Due Diligence is a new book on microfinance by David Roodman. We are fans of Mr. Roodman’s work in general (we’ve previously interviewed him for our blog, discussed his research and quoted him for a testimonial), so we were eager to read this book. We weren’t disappointed: it’s thorough, it examines the case for microfinance from multiple different angles, and (in our view) it is consistently – and refreshingly – driven by an evenhanded search for the full and complex truth of the matter, rather than by a particular agenda.
I found the strongest part of the book to be from Chapter 6 onward, where Mr. Roodman reviews the case for (or against) microfinance based on different conceptions of “development.”

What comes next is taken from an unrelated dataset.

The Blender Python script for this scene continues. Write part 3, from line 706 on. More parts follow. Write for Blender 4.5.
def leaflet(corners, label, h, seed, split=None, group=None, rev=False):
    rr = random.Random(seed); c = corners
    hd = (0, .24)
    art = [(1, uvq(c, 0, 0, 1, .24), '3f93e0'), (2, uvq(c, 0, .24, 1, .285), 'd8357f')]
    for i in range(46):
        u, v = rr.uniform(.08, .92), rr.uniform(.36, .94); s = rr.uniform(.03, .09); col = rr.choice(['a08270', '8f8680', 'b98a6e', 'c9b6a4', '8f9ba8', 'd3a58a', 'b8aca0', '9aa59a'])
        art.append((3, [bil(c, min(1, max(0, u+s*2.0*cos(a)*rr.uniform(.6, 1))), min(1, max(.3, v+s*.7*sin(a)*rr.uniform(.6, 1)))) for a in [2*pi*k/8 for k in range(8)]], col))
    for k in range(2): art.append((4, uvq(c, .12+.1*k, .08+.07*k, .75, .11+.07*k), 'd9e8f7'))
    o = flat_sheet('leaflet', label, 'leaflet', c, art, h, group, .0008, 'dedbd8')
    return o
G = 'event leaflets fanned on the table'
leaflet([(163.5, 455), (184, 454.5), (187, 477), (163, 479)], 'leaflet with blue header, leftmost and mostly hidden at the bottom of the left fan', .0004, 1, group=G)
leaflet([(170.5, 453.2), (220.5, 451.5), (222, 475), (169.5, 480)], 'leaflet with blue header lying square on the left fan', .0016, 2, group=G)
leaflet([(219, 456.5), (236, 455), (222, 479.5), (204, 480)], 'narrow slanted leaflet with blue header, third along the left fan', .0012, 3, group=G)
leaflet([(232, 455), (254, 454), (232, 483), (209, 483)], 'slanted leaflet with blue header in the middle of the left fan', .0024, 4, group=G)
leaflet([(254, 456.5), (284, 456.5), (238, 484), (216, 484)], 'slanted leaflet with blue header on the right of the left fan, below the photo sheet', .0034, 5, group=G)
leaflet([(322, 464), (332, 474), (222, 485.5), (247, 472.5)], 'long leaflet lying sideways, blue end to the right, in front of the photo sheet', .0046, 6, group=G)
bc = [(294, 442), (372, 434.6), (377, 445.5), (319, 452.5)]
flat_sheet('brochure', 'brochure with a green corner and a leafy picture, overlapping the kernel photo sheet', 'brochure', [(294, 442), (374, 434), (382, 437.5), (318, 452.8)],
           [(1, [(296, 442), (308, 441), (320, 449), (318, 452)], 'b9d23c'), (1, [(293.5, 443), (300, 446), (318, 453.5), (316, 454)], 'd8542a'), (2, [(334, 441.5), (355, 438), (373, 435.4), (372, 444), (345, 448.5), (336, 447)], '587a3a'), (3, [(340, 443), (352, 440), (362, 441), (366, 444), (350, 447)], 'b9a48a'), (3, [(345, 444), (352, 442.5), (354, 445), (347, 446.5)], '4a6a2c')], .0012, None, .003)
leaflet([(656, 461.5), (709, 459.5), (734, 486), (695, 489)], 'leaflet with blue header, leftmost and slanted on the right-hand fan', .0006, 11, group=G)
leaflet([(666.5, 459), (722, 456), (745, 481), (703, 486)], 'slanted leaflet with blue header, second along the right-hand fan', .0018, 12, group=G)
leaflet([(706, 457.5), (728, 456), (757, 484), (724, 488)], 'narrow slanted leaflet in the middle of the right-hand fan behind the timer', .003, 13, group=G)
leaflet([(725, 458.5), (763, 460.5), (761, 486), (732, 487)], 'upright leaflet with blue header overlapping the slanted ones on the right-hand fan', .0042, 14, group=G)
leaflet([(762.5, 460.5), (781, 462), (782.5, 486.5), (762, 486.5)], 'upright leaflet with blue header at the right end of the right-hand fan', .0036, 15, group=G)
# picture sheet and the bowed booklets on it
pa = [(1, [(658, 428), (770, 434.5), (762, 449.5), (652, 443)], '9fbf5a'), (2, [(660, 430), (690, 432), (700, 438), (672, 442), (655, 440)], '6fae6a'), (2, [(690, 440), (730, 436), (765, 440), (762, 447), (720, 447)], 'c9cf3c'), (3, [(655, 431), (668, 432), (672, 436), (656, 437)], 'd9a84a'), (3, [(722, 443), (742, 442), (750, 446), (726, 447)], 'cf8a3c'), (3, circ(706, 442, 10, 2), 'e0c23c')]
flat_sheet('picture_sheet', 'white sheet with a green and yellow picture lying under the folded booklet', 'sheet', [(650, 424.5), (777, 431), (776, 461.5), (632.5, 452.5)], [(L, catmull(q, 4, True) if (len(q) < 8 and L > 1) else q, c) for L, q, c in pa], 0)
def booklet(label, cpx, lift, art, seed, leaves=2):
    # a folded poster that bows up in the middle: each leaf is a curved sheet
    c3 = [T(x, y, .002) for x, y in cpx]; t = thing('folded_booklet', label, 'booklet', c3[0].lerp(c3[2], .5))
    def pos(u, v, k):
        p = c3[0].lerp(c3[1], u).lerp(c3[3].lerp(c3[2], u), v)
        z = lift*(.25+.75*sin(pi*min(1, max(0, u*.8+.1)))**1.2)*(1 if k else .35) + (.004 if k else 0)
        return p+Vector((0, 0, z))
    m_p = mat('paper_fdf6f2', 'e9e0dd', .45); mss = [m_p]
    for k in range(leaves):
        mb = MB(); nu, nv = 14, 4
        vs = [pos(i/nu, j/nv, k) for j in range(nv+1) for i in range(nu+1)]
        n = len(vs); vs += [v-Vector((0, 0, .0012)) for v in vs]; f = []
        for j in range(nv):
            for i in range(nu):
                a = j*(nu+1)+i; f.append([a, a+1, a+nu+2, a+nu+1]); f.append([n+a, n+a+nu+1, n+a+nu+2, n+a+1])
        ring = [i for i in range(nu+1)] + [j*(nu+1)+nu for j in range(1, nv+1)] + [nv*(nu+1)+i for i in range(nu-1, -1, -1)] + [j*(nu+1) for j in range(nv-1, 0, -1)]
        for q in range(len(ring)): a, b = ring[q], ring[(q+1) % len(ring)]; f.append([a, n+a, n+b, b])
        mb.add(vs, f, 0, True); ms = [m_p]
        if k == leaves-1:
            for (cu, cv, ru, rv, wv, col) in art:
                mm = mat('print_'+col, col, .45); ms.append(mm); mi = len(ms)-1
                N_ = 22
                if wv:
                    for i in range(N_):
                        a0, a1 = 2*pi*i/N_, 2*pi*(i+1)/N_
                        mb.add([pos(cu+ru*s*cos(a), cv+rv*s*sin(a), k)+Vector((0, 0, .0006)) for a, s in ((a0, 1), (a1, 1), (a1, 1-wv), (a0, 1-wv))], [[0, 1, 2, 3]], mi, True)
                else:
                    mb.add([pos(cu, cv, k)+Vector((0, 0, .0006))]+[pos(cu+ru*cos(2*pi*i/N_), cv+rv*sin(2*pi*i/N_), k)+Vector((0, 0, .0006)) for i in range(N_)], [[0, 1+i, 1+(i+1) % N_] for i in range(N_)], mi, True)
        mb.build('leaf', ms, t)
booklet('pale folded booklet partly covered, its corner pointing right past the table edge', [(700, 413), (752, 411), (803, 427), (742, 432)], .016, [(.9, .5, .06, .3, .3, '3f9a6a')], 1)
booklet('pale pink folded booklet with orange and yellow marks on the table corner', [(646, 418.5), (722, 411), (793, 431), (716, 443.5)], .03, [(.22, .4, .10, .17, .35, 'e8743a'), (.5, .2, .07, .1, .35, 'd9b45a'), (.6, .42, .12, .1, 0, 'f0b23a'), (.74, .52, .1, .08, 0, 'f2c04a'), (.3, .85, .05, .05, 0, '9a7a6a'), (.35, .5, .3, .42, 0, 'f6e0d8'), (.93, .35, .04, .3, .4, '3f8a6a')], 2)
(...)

- In Chapter 6, he reviews the literature on whether microfinance directly reduces poverty. His discussion is similar to the one in More than Good Intentions (which we reviewed previously), though it covers earlier non-randomized studies in more detail; as an aside, we’ve found his work on one of the better-known early microfinance studies to be an extremely interesting case study in the problems that can arise with complex studies. Mr. Roodman concludes that (as we have written previously, largely relying in his work) any direct poverty-reducing effect of microfinance remains undemonstrated, even after substantial attempts to demonstrate it.
- In Chapter 7, he examines the question of whether (and to what extent) microfinance “empowers” clients, giving them more control over their own lives. (There is some conceptual overlap here with our key questions for microlending institutions.) Mr. Roodman discusses interest rates (particularly their transparency to borrowers), the dynamics of group lending (both positive and negative), and some of the qualitative research that attempts to look informally at how microfinance impacts people’s lives. He concludes that (a) there are valid reasons to worry about microfinance as reducing freedom (by increasing debt), particularly when it comes to the traditional “stripped-down South Asian solidarity group loan” model; but (b) microfinance can also empower people by providing an additional tool for managing their financial lives, and the latter effect should be presumed to be the most prominent and basic one.
- In Chapter 8, he argues that the most impressive thing about microfinance may simply be the way it has proliferated, and led to the creation of self-sustaining institutions. Even without direct proof of the connection to poverty reduction or empowerment, this “industry building” effect could in itself be considered evidence that microfinance contributes to development.